Sunday, 27 October 2019

Bryan Smart: Working Class Boy Done Good



Born to a working class family in Royston, Barnsley in South Yorkshire, Bryan Smart graduated from the showjumping circuit in the North of England to become first jockey to Jenny Pitman in Lambourn, Berkshire. Indeed, Smart rode Corbiere, or ‘Corky’, as he was known at home, to six victories in the early part of his career. Corbiere would, of course, go on to win the Grand National in 1983 but, by that stage, Smart had suffered a career-ending fall at Huntingdon.

Smart recovered and moved to the village of Llanwrda, Carmarthenshire in West Wales, where he operated a livery yard for four years. West Wales was, though, ‘too far away from the racecourses’ and, in 1986, Smart returned to Lambourn, where he took out a public training licence. After successfully training at Hill House Stables for many years, in 2002, Smart bought the historic Hambleton House – previously made famous by Sir Noel Murless, among others – in Sutton Bank, Thirsk in North Yorkshire.

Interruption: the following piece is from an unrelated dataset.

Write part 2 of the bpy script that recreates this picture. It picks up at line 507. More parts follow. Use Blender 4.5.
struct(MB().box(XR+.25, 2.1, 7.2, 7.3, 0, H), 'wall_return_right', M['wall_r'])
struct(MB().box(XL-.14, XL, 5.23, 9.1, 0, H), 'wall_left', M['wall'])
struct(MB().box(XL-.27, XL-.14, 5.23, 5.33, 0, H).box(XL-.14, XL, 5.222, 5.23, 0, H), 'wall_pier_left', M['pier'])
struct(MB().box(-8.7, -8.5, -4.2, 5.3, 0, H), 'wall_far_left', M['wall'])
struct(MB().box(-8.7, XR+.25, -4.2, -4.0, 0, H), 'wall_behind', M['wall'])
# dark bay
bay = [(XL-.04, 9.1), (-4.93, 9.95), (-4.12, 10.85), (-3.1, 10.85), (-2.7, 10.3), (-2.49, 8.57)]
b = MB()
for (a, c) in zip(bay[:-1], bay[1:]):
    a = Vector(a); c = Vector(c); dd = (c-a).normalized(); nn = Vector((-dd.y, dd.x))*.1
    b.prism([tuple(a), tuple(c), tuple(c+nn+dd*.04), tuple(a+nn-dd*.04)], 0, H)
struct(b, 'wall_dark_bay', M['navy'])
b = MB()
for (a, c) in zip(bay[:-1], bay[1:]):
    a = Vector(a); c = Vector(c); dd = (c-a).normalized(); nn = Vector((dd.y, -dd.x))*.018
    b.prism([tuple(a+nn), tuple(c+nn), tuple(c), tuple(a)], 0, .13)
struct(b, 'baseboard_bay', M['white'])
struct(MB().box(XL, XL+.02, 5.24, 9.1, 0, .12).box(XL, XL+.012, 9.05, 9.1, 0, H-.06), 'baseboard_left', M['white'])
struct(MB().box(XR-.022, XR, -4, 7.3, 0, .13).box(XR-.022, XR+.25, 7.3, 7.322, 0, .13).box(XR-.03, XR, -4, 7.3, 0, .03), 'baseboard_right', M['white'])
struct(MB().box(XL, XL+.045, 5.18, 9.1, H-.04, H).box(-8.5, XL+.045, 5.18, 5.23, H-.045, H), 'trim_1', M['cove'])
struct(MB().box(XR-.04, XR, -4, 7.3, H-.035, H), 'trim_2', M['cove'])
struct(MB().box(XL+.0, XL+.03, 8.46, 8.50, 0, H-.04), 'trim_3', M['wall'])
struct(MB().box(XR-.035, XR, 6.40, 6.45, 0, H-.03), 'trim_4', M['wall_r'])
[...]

Smart enjoyed his first Group One success with the three-year-old filly Sil Sila in the Prix de Diane Hermes at Chantilly in 1996, but had to wait two-and-a-half decades for his second, Tangerine Trees in the Prix de l’Abbaye de Longchamp in 2011, and a further eight years for his third, Alpha Delphini in the Nunthorpe Stakes at York in 2019. He has won over £500,000 in total prize money just twice, once in 2007, when he saddled Unilateral to win the Firth of Clyde Stakes at Ayr, and again in 2009, when he saddled Distinctive to win the same contest. His most successful season numerically, though, came in 2011, when he recorded 69 wins – including four, high-profile victories for the aforementioned Tangerine Trees – from 489 runners, at a strike rate of 14%.

It would be fair to say that Smart has not come anywhere near that total since; indeed, at the time of writing, his prize money total for 2019, £158,537, is the lowest since the year before he moved to Hambleton House. Nevertheless, as Smart himself once said, ‘The racing world is full of ups and downs’, and he remains a top class trainer with an exceptional eye for a horse.



Tuesday, 15 October 2019

Gordon Elliott



Formerly a highly accomplished amateur rider, Gordon Elliott first took out a training licence in 2006/2007 and saddled his first winner, Arresting, in a handicap hurdle at Perth in June, 2006. However, Elliott really announced his arrival in the training ranks by saddling the 10-year-old Silver Birch, ridden by Robbie Power, to win the Grand National the following April. Of course, Elliot recently hit the headlines again, when saddling Tiger Roll, ridden by Davy Russell, to win the 2018 renewal of the world famous steeplechase, but the whole of his 11-year training career has been nothing short of phenomenal.

Based at Cullentra House Stables in County Meath, in eastern Ireland, Elliott had actually saddled five winners, including Silver Birch, on mainland Britain, before opening his account in his native land. Nevertheless, he trained his first Grade 1 winner, Jessies Dream, in the Drinmore Novice Chase at Fairyhouse in December, 2010, and his first winners at the Cheltenham Festival, Chicago Grey in the National Hunt Chase and Carlito Brigante in the Coral Cup, in March, 2011.

The high-profile victory of Don Cossack in the Cheltenham Gold Cup in 2016 was an eighth success at the Cheltenham Festival but, in September that year, he was the major beneficiary of a split between Gigginstown House Stud, owned by Michael O’Leary, and Willie Mullins, which resulted in 60 horses being removed from the County Carlow trainer.

Elliot saddled six winners at the 2017 Cheltenham Festival, edging out Willie Mullins on countback to become leading trainer for the first time, and a further eight at the 2018 Cheltenham Festival, beating Mullins 8-7, to take a second trainers’ title. In early April, 2018, Elliott was €550,000 ahead of Mullins in the race for the Irish trainers’ championship and long odds-on to take the title for the first time.